**Task description:** Emit the exact text of every line from the line with "Continue the Blender" to the line with "org = Vector((c.x, 0, zfloor))", both ends included. No other output is expected.

=====

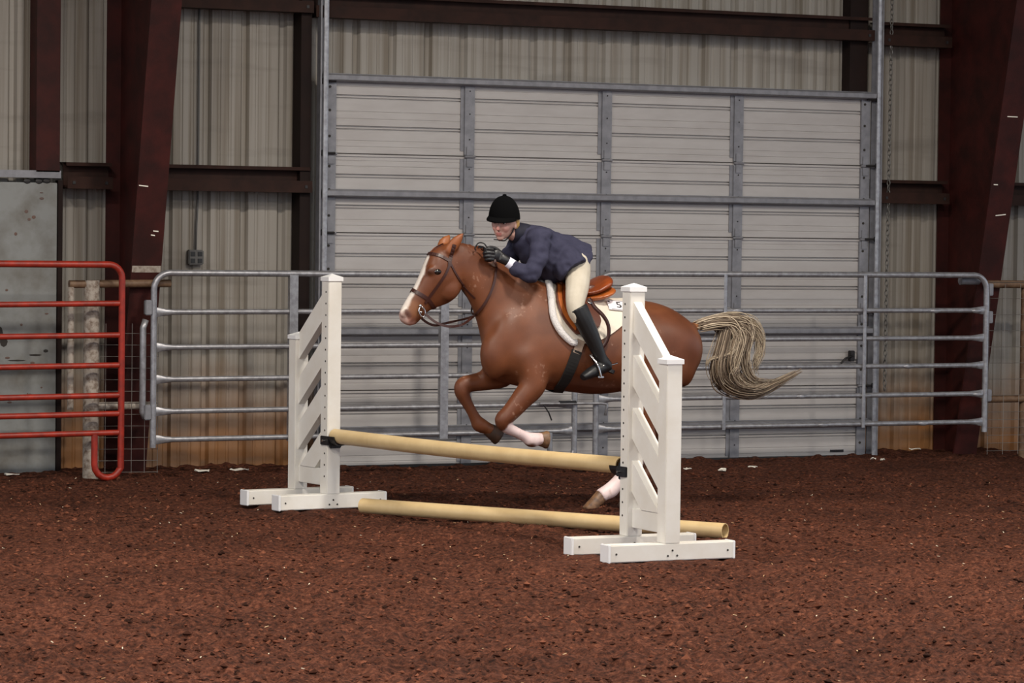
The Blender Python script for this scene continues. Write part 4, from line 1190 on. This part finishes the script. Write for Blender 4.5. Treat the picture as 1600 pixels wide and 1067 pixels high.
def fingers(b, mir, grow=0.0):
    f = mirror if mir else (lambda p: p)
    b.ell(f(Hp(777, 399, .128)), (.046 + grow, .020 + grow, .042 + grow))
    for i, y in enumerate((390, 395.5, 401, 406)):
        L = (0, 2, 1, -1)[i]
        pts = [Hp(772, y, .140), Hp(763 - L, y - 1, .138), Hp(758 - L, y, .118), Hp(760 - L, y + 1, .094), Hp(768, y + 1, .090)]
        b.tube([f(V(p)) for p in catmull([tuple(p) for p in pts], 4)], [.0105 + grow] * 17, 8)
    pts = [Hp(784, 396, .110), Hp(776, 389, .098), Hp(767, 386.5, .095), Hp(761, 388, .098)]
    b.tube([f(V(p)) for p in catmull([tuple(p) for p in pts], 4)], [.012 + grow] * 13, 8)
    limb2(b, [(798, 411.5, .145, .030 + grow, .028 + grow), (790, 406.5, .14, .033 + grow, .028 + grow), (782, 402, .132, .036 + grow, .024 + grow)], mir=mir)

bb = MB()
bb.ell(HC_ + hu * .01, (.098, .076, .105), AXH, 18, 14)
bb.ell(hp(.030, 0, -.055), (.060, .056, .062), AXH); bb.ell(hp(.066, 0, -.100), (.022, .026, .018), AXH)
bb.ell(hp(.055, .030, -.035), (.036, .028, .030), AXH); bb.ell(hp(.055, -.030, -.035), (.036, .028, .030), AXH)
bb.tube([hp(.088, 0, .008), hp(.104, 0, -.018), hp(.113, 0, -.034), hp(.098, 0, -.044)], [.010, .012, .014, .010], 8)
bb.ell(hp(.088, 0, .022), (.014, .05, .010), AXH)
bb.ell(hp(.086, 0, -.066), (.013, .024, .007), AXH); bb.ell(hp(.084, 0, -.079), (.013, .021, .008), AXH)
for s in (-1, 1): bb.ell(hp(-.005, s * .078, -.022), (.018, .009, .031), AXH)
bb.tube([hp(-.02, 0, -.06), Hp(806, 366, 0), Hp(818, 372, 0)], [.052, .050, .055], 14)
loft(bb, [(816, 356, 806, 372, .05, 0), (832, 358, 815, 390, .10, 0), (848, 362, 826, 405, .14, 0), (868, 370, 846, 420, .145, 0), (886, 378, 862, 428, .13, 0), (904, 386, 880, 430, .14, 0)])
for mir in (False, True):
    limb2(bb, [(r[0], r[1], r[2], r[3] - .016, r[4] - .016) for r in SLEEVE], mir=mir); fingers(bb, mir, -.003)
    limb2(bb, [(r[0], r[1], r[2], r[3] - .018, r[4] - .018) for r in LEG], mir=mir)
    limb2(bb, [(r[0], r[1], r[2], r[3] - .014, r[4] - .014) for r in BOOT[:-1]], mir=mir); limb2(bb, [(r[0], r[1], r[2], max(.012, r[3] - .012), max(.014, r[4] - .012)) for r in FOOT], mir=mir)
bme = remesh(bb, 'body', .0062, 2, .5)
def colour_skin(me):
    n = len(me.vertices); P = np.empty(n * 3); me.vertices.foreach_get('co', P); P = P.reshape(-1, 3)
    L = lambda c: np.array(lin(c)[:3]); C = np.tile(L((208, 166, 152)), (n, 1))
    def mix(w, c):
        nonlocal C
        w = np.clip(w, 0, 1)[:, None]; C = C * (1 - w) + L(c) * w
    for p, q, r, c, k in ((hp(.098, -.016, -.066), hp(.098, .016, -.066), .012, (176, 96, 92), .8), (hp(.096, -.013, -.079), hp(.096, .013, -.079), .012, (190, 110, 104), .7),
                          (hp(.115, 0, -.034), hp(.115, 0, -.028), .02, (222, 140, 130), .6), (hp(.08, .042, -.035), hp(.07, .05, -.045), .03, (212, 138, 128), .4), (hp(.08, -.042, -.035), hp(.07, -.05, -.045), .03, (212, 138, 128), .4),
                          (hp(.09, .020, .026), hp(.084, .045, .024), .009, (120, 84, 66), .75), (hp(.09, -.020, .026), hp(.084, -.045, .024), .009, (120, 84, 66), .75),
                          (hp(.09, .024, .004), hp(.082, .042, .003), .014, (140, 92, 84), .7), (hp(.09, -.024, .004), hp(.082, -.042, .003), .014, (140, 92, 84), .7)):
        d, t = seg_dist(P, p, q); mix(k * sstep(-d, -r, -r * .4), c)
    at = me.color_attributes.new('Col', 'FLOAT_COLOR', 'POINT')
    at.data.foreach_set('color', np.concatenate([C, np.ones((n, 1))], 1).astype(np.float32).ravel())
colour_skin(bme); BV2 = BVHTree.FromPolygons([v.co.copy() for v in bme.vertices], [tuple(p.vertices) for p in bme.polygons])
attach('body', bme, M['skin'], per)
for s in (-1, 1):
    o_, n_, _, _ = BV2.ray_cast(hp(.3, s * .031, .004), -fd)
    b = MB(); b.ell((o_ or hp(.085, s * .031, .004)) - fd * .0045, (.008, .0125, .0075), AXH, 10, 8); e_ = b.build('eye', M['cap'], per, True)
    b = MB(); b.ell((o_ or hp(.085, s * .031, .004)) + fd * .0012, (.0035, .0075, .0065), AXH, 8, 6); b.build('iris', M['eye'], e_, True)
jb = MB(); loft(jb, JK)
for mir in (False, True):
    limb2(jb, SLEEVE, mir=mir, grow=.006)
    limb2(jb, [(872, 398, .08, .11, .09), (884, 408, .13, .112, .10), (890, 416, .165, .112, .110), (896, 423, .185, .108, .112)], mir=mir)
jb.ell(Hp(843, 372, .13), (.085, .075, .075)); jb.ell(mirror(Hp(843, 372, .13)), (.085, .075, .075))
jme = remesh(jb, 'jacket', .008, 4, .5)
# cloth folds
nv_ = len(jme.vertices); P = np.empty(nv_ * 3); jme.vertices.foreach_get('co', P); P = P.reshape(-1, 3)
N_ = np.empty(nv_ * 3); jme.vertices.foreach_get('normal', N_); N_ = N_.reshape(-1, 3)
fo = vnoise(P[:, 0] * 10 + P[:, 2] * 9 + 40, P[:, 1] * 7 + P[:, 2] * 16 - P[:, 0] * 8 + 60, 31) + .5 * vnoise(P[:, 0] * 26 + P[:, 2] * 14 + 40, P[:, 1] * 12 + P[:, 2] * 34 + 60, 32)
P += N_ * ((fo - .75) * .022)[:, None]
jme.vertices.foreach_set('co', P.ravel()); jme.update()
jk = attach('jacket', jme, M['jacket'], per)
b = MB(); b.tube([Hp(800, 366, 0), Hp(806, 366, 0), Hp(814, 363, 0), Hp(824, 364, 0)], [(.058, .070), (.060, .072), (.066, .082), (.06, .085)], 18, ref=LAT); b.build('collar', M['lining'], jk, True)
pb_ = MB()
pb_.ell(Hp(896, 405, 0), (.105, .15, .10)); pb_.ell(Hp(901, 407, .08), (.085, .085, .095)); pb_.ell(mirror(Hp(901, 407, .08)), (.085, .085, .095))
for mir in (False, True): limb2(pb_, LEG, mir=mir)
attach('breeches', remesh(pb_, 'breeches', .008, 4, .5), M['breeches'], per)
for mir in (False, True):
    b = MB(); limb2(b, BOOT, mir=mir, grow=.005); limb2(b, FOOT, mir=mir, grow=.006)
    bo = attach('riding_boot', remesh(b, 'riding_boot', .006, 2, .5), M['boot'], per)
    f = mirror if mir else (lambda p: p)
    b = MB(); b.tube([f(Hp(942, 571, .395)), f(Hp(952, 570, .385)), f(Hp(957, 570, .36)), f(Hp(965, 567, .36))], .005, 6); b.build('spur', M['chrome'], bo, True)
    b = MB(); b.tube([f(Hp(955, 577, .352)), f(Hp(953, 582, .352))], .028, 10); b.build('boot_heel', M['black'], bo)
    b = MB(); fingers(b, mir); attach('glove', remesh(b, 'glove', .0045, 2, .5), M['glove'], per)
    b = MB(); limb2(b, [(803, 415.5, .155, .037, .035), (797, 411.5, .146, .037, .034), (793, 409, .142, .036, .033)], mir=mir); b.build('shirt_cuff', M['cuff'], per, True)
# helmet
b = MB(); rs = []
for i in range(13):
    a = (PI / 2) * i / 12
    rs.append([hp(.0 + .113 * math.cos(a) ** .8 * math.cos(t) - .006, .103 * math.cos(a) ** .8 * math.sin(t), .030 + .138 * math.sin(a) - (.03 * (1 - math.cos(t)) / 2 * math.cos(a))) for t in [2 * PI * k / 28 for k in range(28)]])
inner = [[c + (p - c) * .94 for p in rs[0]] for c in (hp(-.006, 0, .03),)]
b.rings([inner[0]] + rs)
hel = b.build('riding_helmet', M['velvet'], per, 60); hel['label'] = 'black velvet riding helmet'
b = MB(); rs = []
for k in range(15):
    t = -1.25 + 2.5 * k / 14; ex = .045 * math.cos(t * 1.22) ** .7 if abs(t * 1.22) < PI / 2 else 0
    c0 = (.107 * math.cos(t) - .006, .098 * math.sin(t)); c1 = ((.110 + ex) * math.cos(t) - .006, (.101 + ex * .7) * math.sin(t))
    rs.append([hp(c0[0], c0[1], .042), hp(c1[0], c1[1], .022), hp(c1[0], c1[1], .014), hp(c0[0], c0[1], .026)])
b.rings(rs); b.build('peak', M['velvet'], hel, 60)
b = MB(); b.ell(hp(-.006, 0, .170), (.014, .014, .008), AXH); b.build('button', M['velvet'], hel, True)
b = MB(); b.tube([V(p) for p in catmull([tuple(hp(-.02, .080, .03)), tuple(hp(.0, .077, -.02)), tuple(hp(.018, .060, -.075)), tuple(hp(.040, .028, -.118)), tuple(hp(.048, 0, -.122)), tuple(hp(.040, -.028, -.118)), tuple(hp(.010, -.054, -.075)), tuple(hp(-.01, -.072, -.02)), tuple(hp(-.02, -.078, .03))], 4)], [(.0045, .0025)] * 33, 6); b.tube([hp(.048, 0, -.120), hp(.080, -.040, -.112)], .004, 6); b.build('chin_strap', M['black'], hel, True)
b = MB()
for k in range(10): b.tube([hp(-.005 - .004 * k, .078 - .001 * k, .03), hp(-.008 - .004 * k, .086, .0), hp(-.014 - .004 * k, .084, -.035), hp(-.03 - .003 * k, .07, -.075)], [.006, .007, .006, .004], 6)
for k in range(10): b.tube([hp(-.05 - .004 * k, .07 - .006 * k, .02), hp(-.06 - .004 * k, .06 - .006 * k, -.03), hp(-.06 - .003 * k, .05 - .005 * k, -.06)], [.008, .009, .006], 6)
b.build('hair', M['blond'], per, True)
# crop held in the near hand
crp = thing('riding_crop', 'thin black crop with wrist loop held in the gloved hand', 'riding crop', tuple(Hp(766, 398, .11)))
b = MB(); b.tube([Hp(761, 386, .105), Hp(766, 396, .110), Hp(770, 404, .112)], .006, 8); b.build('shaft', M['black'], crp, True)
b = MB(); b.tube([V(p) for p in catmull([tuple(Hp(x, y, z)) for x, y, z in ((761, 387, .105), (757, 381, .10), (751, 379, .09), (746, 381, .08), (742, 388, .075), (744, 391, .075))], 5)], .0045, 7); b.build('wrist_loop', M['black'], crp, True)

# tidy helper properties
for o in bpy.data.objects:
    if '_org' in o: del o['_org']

=====

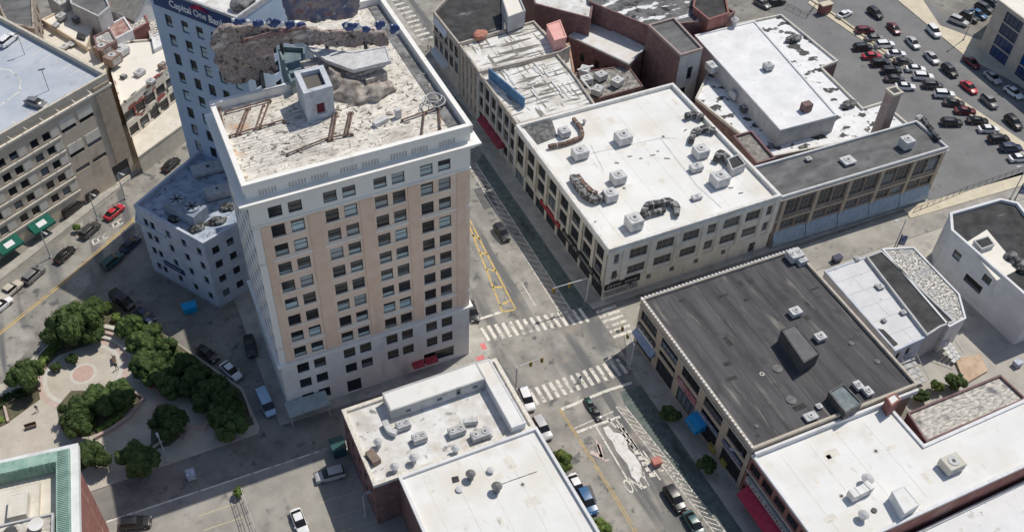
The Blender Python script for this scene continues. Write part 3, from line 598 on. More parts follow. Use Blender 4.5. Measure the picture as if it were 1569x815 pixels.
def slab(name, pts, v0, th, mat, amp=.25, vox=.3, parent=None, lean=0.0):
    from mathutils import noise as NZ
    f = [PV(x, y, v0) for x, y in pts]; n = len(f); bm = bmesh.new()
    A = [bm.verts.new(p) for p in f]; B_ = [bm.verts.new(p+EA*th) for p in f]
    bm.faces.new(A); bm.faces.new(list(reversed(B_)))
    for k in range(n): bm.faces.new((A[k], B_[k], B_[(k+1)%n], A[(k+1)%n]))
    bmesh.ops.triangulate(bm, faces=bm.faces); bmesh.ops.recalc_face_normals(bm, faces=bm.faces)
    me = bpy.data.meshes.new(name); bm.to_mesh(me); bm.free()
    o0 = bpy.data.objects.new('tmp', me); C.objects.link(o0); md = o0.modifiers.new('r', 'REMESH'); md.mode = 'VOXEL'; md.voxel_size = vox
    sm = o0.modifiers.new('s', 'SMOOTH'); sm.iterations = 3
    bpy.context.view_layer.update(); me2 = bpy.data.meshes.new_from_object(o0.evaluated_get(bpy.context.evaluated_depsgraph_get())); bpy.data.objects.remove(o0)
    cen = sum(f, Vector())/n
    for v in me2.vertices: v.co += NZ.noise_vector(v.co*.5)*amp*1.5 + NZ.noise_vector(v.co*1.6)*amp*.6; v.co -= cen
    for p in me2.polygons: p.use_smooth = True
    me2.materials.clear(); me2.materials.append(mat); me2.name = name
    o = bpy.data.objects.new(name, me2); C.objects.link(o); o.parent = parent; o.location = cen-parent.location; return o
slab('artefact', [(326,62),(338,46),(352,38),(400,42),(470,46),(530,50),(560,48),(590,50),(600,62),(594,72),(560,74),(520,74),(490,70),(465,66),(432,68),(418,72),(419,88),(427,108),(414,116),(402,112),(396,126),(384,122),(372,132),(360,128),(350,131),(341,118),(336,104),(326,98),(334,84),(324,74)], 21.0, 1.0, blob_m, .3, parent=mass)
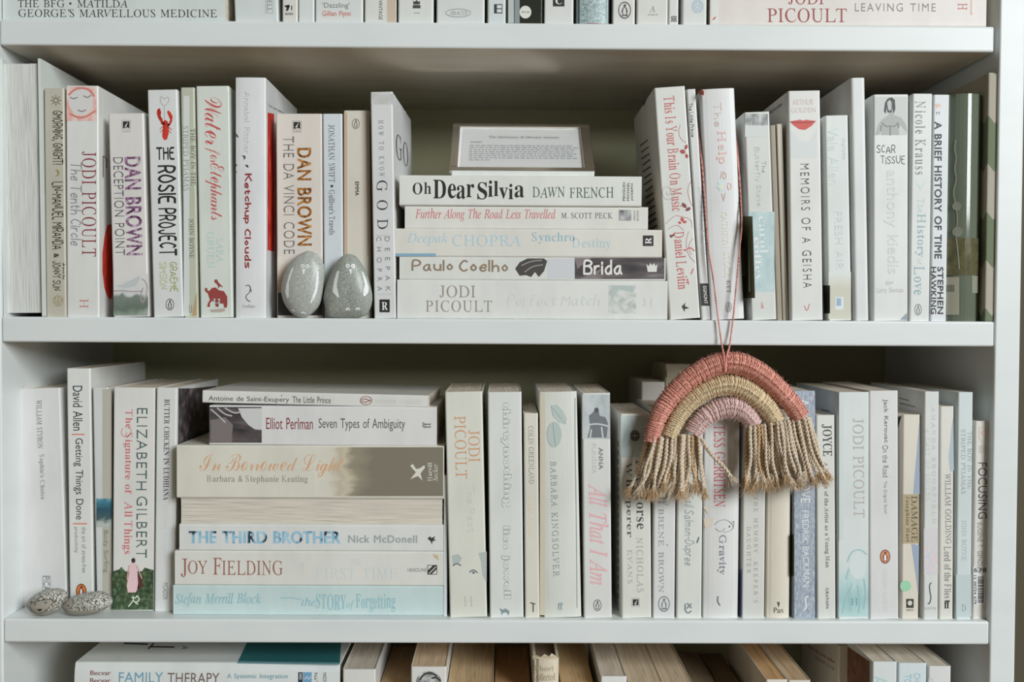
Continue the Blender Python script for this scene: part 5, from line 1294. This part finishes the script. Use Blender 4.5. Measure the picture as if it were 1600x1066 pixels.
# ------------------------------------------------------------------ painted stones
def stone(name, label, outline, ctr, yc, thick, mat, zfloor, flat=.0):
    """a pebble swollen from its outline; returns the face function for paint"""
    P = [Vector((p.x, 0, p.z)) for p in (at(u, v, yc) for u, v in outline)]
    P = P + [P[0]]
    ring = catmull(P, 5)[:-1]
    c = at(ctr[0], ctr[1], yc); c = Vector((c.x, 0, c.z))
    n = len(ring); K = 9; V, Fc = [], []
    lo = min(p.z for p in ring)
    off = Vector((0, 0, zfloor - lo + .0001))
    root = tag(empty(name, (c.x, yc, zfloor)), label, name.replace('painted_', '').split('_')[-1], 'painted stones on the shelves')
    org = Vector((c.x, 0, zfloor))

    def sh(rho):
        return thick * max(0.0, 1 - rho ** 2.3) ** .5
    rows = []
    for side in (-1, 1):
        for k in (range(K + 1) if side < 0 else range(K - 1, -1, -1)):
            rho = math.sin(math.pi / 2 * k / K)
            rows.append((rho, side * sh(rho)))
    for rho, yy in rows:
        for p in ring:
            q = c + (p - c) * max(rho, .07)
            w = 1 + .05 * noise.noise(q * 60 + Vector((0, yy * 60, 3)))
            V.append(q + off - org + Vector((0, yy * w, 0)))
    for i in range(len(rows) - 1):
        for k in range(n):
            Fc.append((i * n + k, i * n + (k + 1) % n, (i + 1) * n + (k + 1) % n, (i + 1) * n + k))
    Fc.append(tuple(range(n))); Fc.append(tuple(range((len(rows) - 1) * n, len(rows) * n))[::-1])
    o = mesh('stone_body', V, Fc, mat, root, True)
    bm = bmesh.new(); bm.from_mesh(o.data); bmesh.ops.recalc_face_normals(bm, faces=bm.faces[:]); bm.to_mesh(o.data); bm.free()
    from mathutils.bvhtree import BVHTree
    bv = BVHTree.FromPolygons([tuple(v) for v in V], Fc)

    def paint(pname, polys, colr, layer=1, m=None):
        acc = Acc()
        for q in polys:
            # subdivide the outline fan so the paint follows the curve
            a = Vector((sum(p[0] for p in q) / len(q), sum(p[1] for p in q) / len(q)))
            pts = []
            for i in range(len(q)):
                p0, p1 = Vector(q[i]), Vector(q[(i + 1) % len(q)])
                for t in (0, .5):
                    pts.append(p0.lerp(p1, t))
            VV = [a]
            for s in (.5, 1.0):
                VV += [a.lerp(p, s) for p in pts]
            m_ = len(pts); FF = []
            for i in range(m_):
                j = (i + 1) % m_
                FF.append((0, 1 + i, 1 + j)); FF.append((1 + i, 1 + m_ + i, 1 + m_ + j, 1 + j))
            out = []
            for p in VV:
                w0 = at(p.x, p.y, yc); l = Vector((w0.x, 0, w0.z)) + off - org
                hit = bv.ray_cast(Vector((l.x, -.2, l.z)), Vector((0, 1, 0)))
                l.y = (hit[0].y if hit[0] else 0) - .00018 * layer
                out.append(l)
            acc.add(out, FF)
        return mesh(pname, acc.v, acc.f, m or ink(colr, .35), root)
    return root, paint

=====

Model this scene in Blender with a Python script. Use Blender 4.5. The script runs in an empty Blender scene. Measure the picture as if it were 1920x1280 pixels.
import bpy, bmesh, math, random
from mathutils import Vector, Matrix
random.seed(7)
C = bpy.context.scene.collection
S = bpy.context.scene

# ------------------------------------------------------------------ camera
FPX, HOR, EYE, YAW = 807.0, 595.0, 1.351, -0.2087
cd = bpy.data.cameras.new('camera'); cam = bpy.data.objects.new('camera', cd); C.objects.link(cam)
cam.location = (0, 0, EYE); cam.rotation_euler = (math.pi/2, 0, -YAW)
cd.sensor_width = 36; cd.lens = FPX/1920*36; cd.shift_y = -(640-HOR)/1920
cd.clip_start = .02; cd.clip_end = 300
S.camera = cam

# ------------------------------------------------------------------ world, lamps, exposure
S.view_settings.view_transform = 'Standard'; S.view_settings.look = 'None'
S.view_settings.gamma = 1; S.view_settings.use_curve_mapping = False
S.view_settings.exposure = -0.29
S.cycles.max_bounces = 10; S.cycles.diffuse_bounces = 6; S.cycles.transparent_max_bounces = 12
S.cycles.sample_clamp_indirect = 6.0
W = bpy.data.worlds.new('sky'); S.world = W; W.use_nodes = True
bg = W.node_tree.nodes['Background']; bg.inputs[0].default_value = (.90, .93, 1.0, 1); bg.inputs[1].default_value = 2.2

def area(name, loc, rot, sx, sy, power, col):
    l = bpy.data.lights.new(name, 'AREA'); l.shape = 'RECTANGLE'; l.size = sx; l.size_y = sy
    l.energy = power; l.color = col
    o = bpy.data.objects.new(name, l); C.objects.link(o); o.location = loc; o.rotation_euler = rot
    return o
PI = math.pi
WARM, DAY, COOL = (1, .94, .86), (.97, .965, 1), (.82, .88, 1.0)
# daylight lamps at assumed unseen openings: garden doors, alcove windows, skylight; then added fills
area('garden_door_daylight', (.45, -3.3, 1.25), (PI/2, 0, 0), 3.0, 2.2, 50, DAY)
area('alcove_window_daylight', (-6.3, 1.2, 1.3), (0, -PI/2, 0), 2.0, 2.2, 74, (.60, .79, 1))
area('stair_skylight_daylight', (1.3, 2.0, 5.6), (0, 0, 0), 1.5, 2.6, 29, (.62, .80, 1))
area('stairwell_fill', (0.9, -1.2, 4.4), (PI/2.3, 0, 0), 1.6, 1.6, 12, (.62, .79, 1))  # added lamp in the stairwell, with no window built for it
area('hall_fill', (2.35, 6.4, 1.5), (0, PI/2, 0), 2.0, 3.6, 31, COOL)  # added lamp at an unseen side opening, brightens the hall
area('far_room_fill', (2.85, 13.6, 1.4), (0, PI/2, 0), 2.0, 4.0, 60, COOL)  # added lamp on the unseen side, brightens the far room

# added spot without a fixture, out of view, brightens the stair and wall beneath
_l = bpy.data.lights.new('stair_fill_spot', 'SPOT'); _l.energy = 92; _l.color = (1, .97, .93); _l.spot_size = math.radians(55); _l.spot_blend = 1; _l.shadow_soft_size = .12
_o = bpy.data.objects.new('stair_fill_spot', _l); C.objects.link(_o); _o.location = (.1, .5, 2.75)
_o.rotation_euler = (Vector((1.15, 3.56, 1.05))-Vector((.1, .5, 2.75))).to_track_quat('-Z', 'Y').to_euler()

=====

**Written answer:**
Continue the Blender Python script for this scene: part 5, from line 1294. This part finishes the script. Use Blender 4.5. Measure the picture as if it were 1600x1066 pixels.
# ------------------------------------------------------------------ painted stones
def stone(name, label, outline, ctr, yc, thick, mat, zfloor, flat=.0):
    """a pebble swollen from its outline; returns the face function for paint"""
    P = [Vector((p.x, 0, p.z)) for p in (at(u, v, yc) for u, v in outline)]
    P = P + [P[0]]
    ring = catmull(P, 5)[:-1]
    c = at(ctr[0], ctr[1], yc); c = Vector((c.x, 0, c.z))
    n = len(ring); K = 9; V, Fc = [], []
    lo = min(p.z for p in ring)
    off = Vector((0, 0, zfloor - lo + .0001))
    root = tag(empty(name, (c.x, yc, zfloor)), label, name.replace('painted_', '').split('_')[-1], 'painted stones on the shelves')
    org = Vector((c.x, 0, zfloor))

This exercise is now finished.